On top of uglifying javascript and css, the TW5-Uglifier now compresses wikitext!
Now we can all feel free to pretty print our plugins as much as we want, since we know now that we can publish compressed versions of our source, or the end-users can compress plugins themselves with the easy-to-use wizard. Don’t worry! It doesn’t touch your own tiddlers. Only plugins.
Check it out, guys. It’s kinda fun just to see what your wikitext turns into when you feed it in, and the plugin has a nice demo page.
You can now customize what tiddler types Uglify compresses. For instance, maybe you want your wikitext uglified, but not your javascript? Sure thing. The wizard has a simple customize dropdown, and NodeJS servers only need a few config tiddlers.
The wikitext uglifying applies many tricks, such as getting rid of whitespace, removing unnecessary tags, and changing attribute and parameter quotation to its most efficient alternative. All while making sure the generated html from a page is identical to what it used to be.
Nearly 400 unit tests to ensure that uglifying does things right.

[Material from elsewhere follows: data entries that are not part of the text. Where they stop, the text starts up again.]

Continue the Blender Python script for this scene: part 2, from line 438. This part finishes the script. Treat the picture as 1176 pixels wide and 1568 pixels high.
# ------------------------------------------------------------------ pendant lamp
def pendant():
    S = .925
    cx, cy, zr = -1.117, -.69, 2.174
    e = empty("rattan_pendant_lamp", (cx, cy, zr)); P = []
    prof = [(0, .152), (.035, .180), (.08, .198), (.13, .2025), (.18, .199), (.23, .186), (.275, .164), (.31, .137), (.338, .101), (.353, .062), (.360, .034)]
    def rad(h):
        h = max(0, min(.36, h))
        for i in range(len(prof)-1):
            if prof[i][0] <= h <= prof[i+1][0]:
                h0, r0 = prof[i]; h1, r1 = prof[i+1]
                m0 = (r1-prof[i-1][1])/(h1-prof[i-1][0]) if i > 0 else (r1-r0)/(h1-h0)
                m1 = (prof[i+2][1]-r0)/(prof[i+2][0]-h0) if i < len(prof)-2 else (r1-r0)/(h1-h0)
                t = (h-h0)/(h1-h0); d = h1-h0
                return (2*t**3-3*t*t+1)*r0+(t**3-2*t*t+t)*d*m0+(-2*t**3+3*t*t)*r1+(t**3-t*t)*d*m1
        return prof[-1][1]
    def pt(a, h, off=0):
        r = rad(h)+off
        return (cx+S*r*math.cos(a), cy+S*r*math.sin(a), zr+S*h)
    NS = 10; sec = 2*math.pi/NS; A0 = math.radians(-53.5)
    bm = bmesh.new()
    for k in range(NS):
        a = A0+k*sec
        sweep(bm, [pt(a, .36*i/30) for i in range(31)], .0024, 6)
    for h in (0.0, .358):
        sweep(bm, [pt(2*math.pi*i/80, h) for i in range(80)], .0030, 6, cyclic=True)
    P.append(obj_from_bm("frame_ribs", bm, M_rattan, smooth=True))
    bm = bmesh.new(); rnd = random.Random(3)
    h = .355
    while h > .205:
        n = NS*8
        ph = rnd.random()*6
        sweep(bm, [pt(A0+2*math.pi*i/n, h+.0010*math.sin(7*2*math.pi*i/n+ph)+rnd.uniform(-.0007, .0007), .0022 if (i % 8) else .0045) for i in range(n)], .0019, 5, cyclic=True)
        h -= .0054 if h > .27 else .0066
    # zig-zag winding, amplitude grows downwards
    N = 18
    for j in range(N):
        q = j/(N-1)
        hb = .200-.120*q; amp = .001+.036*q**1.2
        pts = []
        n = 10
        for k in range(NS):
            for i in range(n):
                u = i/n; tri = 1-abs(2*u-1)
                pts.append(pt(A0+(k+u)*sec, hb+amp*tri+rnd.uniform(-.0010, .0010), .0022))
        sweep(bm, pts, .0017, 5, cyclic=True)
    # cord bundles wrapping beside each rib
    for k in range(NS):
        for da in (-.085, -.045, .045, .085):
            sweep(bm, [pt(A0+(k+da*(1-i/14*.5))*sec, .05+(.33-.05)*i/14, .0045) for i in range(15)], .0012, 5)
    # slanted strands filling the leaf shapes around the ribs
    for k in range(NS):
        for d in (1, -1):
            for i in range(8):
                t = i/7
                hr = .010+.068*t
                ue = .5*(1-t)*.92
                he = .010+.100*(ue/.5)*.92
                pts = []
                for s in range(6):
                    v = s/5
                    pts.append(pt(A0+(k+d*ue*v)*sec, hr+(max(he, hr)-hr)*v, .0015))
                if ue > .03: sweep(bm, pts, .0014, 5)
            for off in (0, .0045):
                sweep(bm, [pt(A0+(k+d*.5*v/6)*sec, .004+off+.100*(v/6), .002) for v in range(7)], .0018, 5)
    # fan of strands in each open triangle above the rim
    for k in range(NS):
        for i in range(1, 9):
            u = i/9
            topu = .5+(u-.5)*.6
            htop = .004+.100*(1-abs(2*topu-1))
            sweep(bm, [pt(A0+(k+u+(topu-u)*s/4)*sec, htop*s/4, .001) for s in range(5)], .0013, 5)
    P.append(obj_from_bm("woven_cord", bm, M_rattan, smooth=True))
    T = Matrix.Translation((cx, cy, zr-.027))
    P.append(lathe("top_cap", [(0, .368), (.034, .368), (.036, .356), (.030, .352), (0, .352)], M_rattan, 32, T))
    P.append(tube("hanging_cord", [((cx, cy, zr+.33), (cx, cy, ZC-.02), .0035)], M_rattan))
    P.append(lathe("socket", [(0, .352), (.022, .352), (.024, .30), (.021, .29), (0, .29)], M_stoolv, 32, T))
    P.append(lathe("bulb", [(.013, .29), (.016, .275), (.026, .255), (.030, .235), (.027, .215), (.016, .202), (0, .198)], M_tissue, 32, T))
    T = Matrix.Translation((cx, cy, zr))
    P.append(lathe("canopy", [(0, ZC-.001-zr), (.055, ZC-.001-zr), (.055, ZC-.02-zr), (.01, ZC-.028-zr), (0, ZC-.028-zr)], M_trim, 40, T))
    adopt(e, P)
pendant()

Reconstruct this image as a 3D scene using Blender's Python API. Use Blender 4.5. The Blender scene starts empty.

Once Tiddlywiki V5.2.1 releases, and the new $let widget is released, there will be even more rules applied to compress wikitext.
So yeah, check it out. Also, I’ll be working with the core code over the next few weeks to optimize it for uglification (and also just improving it in general).
Are you sure those numbers are right? It looks like you’re barely trimming anything extra off of your “essential plugin” mix. 0.9MB is about what you’d expect trimmed from just the core.
Anyway, the secret to good wikitext compression is \whitespace trim. Uglify’s results will get better as I introduce it more consistently to the core code.
If you think you find any wikitext patterns which might be buggy, you can plug them into the demo’s wikitext example, and it’ll tell you if it’s messing up or not.
I think yes! Lets repeat the test. I update this post within 10 minutes.
@Flibbles
I repeated the test, this time they were 22 plugins (two more subplugins from CodeMirror).
I used the drag and drop and then delete uglifier. For 4.02MB ->2.82Mb around 1.2MB.
I would appreciate if other users can share such numbers!
Hmm. That is underwhelming. I would have expected more. May I have a list of some of those plugins so I can see why they aren’t shrinking as much as I’d expect?
I suspect they just don’t take advantage of “\whitespace trim”, which most won’t.
Hmm. Well, I looked at some of them. And it seems like they’re mostly a bunch of small tiddlers. And some aren’t optimized with “\whitespace trim”, so there’s only so much Uglify can do. Ah well. The core can still compress more; I’m working on that. And there are still some rules I can add that’ll help a bit.
Hi Flibbles,
thanks a lot
it would be great to have a beautifier if ever I want to edit my uglyfied plugins (and do not find the last version befor uglifying - I know this could happen to me;-)
The service also would be nice if it could simply do the update to the newest version of TW.
Best wishes Jan
If you use Tiddlywiki on Node.JS, then Uglify only affects what’s sent to the server. You could disable it in its config tiddler, reload, and get pretty content again.
For updating your tiddlywiki to the latest version, I’d recommend the updater instead. The only reason Uglify updates your project at all is because it needs a minimum version in order to function.
Great! Astonishing that this is not listed prominently on the tiddlywiki.com site.
A good position for the link could be next to the get empty button. So far, I always got an empty file to upgrade - Ah, stupid me, I found it under upgrading.
And alas I am not using node.js yet, because I need plenty of php-backend functions. I wonder whether this is compatible.